[TASK TO COMPLETE]: Filter the listing and keep only the lines with the word "scene".

start

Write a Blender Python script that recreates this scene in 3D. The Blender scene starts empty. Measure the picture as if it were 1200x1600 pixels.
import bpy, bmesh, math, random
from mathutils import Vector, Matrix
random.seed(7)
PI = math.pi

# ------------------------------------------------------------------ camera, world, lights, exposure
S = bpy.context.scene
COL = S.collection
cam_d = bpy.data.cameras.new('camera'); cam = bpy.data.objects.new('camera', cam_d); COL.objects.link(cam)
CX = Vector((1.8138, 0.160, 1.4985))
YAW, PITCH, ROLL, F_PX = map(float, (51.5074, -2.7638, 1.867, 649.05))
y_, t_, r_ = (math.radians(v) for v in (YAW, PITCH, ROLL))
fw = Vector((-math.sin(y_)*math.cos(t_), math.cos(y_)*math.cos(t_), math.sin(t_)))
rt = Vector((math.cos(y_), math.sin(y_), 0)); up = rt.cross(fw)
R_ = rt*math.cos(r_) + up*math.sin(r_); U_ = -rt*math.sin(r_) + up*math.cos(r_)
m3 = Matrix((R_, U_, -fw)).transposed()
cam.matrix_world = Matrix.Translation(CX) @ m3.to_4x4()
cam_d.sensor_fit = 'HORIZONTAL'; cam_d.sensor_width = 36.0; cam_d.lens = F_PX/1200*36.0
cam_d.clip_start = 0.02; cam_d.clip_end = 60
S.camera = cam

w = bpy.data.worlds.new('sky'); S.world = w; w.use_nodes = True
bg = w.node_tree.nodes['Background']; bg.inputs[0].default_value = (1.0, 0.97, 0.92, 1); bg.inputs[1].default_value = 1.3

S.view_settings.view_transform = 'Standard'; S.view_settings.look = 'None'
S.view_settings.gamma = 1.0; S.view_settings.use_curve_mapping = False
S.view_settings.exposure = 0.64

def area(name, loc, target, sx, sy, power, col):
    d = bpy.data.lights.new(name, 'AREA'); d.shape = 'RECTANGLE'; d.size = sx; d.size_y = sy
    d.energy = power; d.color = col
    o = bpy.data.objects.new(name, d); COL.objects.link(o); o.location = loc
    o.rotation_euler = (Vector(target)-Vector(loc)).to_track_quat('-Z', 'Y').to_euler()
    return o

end

[COMPLETED TASK]:
Write a Blender Python script that recreates this scene in 3D. The Blender scene starts empty. Measure the picture as if it were 1200x1600 pixels.
S = bpy.context.scene